__THE EXERCISE__: Set down the data below from its first line to the line holding "(.045, .038, .022), .9), nb_)", inclusive; omit all pictures.

__INFORMATION PROVIDED__:
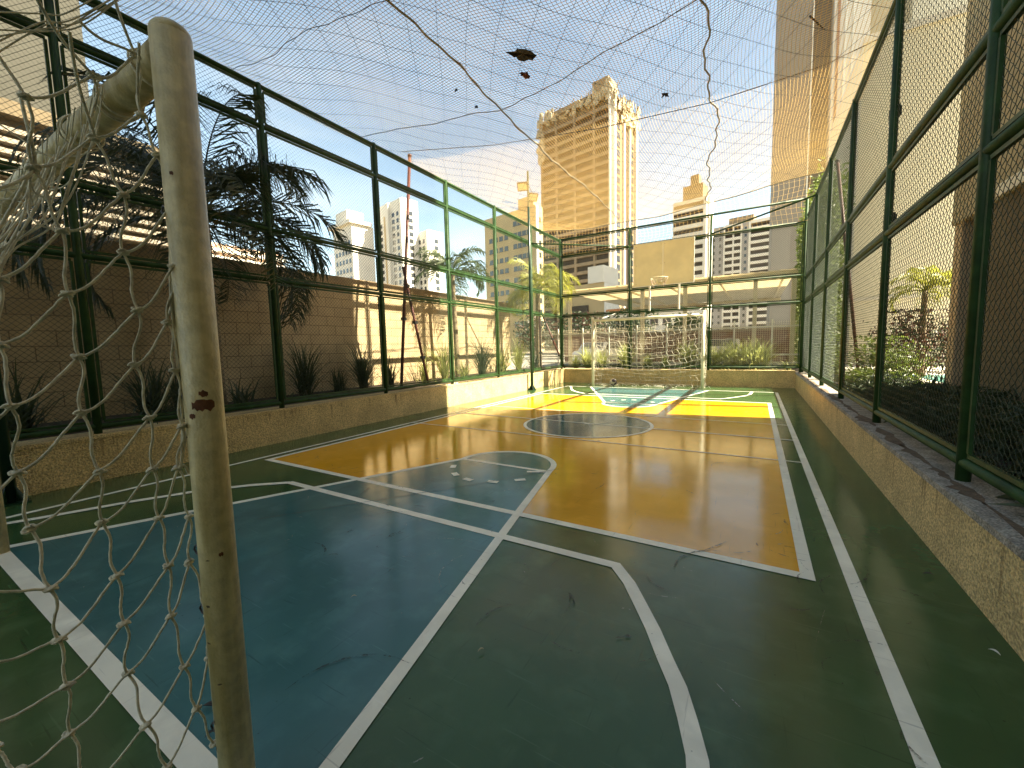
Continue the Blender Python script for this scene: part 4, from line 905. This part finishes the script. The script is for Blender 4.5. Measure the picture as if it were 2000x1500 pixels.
# ------------------------------------------------------------------ near building on the right (casts the court's shade)
nb_ = thing('apartment_building', 'tan apartment building close behind the right fence with a dark ground floor recess', 'building', (8, 0, 0))
bxl, byf, rz = 2.33, 8.28, 2.80
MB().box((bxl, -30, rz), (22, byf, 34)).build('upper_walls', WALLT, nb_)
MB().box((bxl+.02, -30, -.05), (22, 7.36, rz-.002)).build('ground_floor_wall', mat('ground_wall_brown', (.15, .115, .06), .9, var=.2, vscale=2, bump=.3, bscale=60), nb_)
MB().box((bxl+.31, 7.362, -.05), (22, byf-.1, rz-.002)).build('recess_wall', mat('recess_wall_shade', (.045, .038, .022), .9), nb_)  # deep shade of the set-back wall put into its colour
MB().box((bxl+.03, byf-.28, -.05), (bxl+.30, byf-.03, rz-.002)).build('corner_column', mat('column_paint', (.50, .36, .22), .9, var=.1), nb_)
MB().box((bxl-.05, -30, rz+.0), (bxl-.002, 6.9, rz+.13)).build('lit_soffit_strip', WALLC, nb_)  # added cream strip paints in the bright edge of a lit soffit

# ------------------------------------------------------------------ towers
GL = Vector((-.984, .177, 0)); GR = Vector((.177, .984, 0))
def facade_boxes(mb, c, d, n, s0, s1, z0, z1, o0, o1):
    """box on a facade: from s0..s1 along d, z0..z1, from offset o0 to o1 outward along n"""
    p = [c+d*s+n*o for s, o in ((s0, o0), (s1, o0), (s1, o1), (s0, o1))]
    V = [(q.x, q.y, z0) for q in p]+[(q.x, q.y, z1) for q in p]
    mb.add(V, [(0, 3, 2, 1), (4, 5, 6, 7), (0, 1, 5, 4), (1, 2, 6, 5), (2, 3, 7, 6), (3, 0, 4, 7)]); return mb
def tower(label, cx, cy, wl, wr, H, m, left=None, right=None, floor=3.0, name='apartment_tower'):
    t = thing(name, label, 'building', (cx, cy, 0)); c = Vector((cx, cy, 0)); NL = -GR; NR = -GL
    body = MB(); P = [c, c+GL*wl, c+GL*wl+GR*wr, c+GR*wr]; body.prism([(p.x, p.y) for p in P][::-1], -.1, H); body.build('core_walls', m, t)
    nfl = int(H/floor)
    for spec, d, n, W in ((left, GL, NL, wl), (right, GR, NR, wr)):
        if not spec: continue
        for it in spec:
            k = it[0]
            if k == 'band':       # flat dark strip painted as recess shade, with a parapet band per storey
                _, a, b, mb_, z0, z1 = it
                facade_boxes(MB(), c, d, n, a*W, b*W, z0, z1, .01, .05).build('balcony_shade_strip', DARKW, t)
                proto = None
                for f in range(nfl+1):
                    z = f*floor+.2
                    if z < z0 or z+1.1 > z1+.5: continue
                    if proto is None:
                        proto = facade_boxes(MB(), c, d, n, a*W, b*W, 0, 1.15, .051, .9).build('balcony_band', mb_, t); proto.location = (0, 0, z); zp = z
                    else:
                        o = proto.copy(); C.collection.objects.link(o); o.location = (0, 0, z)
            elif k == 'pier':
                _, a, b, mb_, o1 = it; facade_boxes(MB(), c, d, n, a*W, b*W, 0, H-.3, .0, o1).build('pier', mb_, t)
            elif k == 'win':      # grid of windows between a and b
                _, a, b, nc, ww, wh, mb_, z0, z1 = it; proto = None
                for f in range(nfl):
                    z = f*floor+1.0
                    if z < z0 or z > z1: continue
                    for j in range(nc):
                        s = (a+(b-a)*(j+.5)/nc)*W
                        if proto is None:
                            q = MB(); facade_boxes(q, c, d, n, -ww/2, ww/2, 0, wh, .01, .06); facade_boxes(q, c, d, n, -ww/2-.1, ww/2+.1, -.12, 0, .0, .16)
                            proto = q.build('window', GLASS, t); proto.location = d*s+Vector((0, 0, z))
                        else:
                            o = proto.copy(); C.collection.objects.link(o); o.location = d*s+Vector((0, 0, z))
            elif k == 'box':
                _, a, b, z0, z1, o0, o1, mb_, nm_ = it; facade_boxes(MB(), c, d, n, a*W, b*W, z0, z1, o0, o1).build(nm_, mb_, t)
    return t, c
# the great tower under construction
bt, bc = tower('huge concrete tower under construction with ragged scaffold top, in the centre', -43.9, 143.4, 29.4, 18.9, 86.5, BROWNF,
   left=[('band', .02, .20, CONCF, 0, 83), ('band', .23, .47, CONCF, 0, 83), ('band', .50, .74, CONCF, 0, 83), ('band', .77, .98, CONCF, 0, 83),
         ('pier', .20, .23, CONCF, 1.0), ('pier', .47, .50, CONCF, 1.0), ('pier', .74, .77, CONCF, 1.0), ('pier', .0, .02, WHITEF, 1.2), ('pier', .98, 1.0, CONCF, 1.0)],
   right=[('pier', .0, .05, WHITEF, 1.2), ('win', .07, .40, 1, 3.4, 1.9, WHITEF, 2, 78), ('pier', .42, .47, WHITEF, .8), ('box', .47, .66, 0, 78, .01, .04, DARKW, 'shaft_shade_strip'), ('pier', .66, .70, WHITEF, .8), ('win', .72, .95, 1, 2.6, 1.9, WHITEF, 2, 74), ('pier', .95, 1.0, WHITEF, .9)])
g = random.Random(4); sc = MB()
def rag(dirn, nrm, s, z, wd, hh, off):     # a torn sheet of netting hanging from the scaffold
    P = [(s+g.uniform(-.3, .3)+wd*a, z+hh*b+g.uniform(-.6, .6), off+g.uniform(-.7, .7)) for a, b in ((-.5, 0), (.5, 0), (.6, .6), (.2, 1), (-.35, .9), (-.6, .5))]
    Q = [bc+dirn*a+nrm*o for a, z_, o in P]; n = len(P)
    V = [(q.x, q.y, p[1]) for q, p in zip(Q, P)]; V2 = [(v[0]+nrm.x*.12, v[1]+nrm.y*.12, v[2]) for v in V]
    sc.add(V+V2, [tuple(range(n))[::-1], tuple(range(n, 2*n))]+[(i, (i+1) % n, n+(i+1) % n, n+i) for i in range(n)])
for i in range(60):
    s = g.uniform(-.04, 1.03)*29.4; rag(GL, -GR, s, 83.5+g.uniform(0, 2.5), g.uniform(.8, 2.2), g.uniform(1, 4.6)*(1 if s > 23 or s < 6 else .55), .9)
for i in range(30): rag(GL, -GR, 29.4+g.uniform(-1.5, .8), 70+g.uniform(0, 11), g.uniform(.8, 2), g.uniform(1, 4), .9)
for i in range(70): rag(GR, -GL, g.uniform(-.03, 1.04)*18.9, 78+g.uniform(0, 8), g.uniform(.7, 2.0), g.uniform(1.2, 3.6), 1.0)
sc.build('debris_netting', SCAF, bt)
sp_ = MB()
for i in range(60):
    p = bc+GL*g.uniform(-.5, 30)+GR*g.uniform(-.5, 6); z = 86; sp_.beam((p.x, p.y, z), (p.x+g.uniform(-1, 1), p.y, z+g.uniform(1, 4.5)), .18, .18)
for i in range(14):
    p = bc+GL*g.uniform(0, 29)+GR*1; q = p+GL*g.uniform(-4, 4); sp_.beam((p.x, p.y, 86.5+g.uniform(0, 3)), (q.x, q.y, 86.5+g.uniform(0, 4)), .2, .2)
sp_.build('scaffold_props', CONCF, bt)
pr = MB(); facade_boxes(pr, bc, GL, -GR, 1.0, 7.0, 86.5, 91.5, -6, .6); pr.build('lift_tower', CONCF, bt)
ph_ = MB(); facade_boxes(ph_, bc, GL, -GR, 7.5, 24, 86.5, 88.2, -8, .4); ph_.build('roof_parapet', CONCF, bt)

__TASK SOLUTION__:
Continue the Blender Python script for this scene: part 4, from line 905. This part finishes the script. The script is for Blender 4.5. Measure the picture as if it were 2000x1500 pixels.
# ------------------------------------------------------------------ near building on the right (casts the court's shade)
nb_ = thing('apartment_building', 'tan apartment building close behind the right fence with a dark ground floor recess', 'building', (8, 0, 0))
bxl, byf, rz = 2.33, 8.28, 2.80
MB().box((bxl, -30, rz), (22, byf, 34)).build('upper_walls', WALLT, nb_)
MB().box((bxl+.02, -30, -.05), (22, 7.36, rz-.002)).build('ground_floor_wall', mat('ground_wall_brown', (.15, .115, .06), .9, var=.2, vscale=2, bump=.3, bscale=60), nb_)
MB().box((bxl+.31, 7.362, -.05), (22, byf-.1, rz-.002)).build('recess_wall', mat('recess_wall_shade', (.045, .038, .022), .9), nb_)  # deep shade of the set-back wall put into its colour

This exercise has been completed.